Ce qui pourrait n’être qu’un huis-clos muet, est donc ouvert une deuxième fois au hors-champ que la bande-son appelle. Quand le bruit off des quelques bottes marque la fin du film, la tête a déjà eu le temps de prendre connaissance d’une annonce d’emploi glissée sous la porte, et de sortir d’un vieux placard les autres membres de son corps, telle une marionnette qui sait dérouler ses fils invisibles. Subtile, le dédoublement sonore du hors-champs s’avère ici payant : parce qu’il permet à la tête d’halluciner ce qui se passe dans sa cervelle, il n’en rend pas moins à la fiction une véritable épaisseur mentale. Quitte à tendre l’oreille vers l’avant et le regard vers l’arrière.

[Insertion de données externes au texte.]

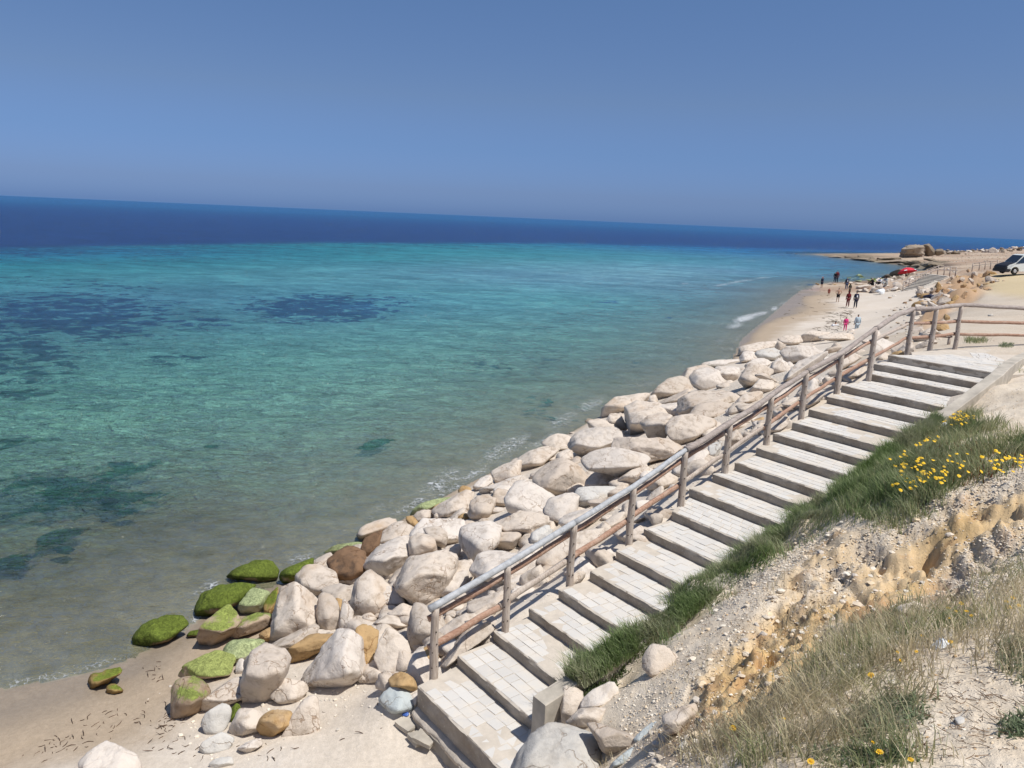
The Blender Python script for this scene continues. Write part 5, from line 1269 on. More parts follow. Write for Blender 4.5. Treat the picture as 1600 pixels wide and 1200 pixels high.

La virtuosité de Diaspora tire assurément sa force de la grande flexibilité avec laquelle Alaeddin Aboutaleb passe alliance entre deux grammaires, filmique et plastique, sans couture apparente. Mais elle ne vient pas seulement du fait que la caméra, discrète et épieuse, laisse circuler un peu de brise entre la tête, sa conscience et le spectateur. Si elle nous cloue sur notre siège aussi solidement que la tête bloquée sur son fauteuil roulant, la fiction fonctionne ici comme matière à tropes. Il y va sans doute de la métaphore lorsque la vieille tête, murée dans sa solitude, vaut pour un pouvoir politique en hibernation. Il y va encore de la métonymie lorsque le décor raréfié et villiot de l’appartement vaut en contrepoint pour le temps révolu d’une dictature. Mais il y va surtout de l’allégorie lorsqu’un système politique se recycle en douce, à la manière d’un corps recomposé.
Sous des airs de film en stopmotion esthétisant, Diaspora distille une singulière intelligence critique avec cette subtile rhétorique dénonçant la confiscation de la révolution et le retour de l’ancien système. Parce qu’il réussit, comme peu d’autres, à nous faire réfléchir sur l’écart fécond entre la représentation filmique et ses référents, Diaspora nous rappelle avec brio l’une des façons dont le cinéma d’animation, sans trop se prendre la tête, arpente les coulisses des politiques rampants.